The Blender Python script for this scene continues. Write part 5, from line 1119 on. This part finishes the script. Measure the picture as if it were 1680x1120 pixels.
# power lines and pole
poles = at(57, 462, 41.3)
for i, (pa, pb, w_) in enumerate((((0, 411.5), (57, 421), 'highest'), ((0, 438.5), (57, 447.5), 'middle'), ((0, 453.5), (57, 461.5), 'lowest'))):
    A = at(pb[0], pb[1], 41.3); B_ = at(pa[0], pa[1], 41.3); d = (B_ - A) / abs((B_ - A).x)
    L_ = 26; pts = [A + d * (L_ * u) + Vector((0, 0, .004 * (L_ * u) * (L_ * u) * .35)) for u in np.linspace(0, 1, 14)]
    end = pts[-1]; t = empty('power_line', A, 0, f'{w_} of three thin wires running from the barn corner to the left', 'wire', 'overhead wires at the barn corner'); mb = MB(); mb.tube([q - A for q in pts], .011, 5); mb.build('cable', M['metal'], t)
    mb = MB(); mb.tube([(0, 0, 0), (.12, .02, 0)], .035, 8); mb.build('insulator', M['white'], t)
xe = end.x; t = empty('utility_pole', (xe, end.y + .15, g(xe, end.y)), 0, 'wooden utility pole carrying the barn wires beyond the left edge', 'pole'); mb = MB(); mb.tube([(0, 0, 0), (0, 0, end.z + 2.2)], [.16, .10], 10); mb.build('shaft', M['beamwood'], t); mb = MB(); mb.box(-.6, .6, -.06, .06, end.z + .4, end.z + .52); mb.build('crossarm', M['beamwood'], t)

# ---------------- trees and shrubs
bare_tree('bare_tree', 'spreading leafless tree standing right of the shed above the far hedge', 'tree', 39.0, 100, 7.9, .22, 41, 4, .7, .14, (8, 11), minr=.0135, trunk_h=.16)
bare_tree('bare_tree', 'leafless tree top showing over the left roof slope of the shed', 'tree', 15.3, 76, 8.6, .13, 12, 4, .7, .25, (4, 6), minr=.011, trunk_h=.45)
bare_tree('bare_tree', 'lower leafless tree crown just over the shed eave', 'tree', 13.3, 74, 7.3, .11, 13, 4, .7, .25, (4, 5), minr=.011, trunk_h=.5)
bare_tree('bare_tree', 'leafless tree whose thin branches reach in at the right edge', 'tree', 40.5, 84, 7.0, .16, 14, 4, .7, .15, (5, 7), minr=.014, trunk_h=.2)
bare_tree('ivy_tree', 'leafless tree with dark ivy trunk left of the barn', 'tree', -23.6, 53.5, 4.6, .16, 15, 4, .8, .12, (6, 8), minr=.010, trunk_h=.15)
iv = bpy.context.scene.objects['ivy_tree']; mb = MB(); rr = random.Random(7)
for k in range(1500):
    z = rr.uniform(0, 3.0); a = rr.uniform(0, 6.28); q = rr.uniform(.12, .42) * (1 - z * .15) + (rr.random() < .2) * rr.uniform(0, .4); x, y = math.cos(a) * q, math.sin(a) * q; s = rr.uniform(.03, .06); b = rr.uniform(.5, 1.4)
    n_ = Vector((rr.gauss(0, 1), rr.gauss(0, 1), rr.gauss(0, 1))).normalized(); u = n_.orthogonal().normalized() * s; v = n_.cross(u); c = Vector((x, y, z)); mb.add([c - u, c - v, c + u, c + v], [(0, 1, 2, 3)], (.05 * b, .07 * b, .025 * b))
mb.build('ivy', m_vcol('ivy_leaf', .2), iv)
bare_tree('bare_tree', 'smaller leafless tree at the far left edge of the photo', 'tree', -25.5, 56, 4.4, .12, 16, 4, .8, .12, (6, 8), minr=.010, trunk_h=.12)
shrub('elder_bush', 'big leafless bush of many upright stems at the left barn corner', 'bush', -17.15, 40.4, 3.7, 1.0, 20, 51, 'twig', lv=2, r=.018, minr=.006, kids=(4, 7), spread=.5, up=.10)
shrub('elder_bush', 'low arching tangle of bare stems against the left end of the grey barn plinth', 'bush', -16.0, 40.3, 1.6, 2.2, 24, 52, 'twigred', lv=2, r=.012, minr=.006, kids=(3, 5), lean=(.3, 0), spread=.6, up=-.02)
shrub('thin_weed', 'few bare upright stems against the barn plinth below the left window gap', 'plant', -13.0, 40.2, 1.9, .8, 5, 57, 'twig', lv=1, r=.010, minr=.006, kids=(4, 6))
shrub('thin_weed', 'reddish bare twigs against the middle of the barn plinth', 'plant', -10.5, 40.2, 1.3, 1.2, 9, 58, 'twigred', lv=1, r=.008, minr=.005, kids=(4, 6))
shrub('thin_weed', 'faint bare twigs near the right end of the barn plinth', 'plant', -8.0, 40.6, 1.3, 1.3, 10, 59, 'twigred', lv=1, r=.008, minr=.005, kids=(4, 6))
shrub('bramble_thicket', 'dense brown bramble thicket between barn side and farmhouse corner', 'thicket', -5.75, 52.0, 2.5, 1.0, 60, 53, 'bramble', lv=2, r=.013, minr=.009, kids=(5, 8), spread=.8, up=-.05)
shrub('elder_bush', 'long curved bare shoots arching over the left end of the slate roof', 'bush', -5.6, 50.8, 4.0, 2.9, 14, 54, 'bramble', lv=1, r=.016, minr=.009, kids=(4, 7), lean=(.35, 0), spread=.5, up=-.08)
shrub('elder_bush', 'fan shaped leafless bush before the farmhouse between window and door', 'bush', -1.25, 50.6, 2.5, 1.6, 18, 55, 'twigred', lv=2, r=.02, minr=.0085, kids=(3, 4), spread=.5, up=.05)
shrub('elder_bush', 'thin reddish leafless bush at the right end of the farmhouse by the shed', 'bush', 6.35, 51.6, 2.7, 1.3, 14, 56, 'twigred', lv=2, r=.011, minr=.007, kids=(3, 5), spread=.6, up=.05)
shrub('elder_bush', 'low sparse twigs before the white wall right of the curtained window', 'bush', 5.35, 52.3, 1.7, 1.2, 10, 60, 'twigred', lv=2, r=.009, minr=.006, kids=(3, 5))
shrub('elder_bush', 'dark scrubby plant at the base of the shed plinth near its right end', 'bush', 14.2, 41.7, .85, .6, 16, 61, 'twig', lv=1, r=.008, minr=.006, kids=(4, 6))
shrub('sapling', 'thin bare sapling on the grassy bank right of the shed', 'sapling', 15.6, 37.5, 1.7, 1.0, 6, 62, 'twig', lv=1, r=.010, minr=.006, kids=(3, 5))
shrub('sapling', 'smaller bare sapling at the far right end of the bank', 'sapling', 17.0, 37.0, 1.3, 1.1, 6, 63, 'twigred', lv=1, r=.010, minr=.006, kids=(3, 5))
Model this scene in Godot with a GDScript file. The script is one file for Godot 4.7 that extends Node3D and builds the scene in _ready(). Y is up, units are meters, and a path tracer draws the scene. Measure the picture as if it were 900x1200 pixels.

▬▬▬▬▬▬

§ Stated task: Extract, from the listing above, every line where the string "this" occurs.

§ Response to the exercise:
The Blender Python script for this scene continues. Write part 5, from line 1119 on. This part finishes the script. Measure the picture as if it were 1680x1120 pixels.
Model this scene in Godot with a GDScript file. The script is one file for Godot 4.7 that extends Node3D and builds the scene in _ready(). Y is up, units are meters, and a path tracer draws the scene. Measure the picture as if it were 900x1200 pixels.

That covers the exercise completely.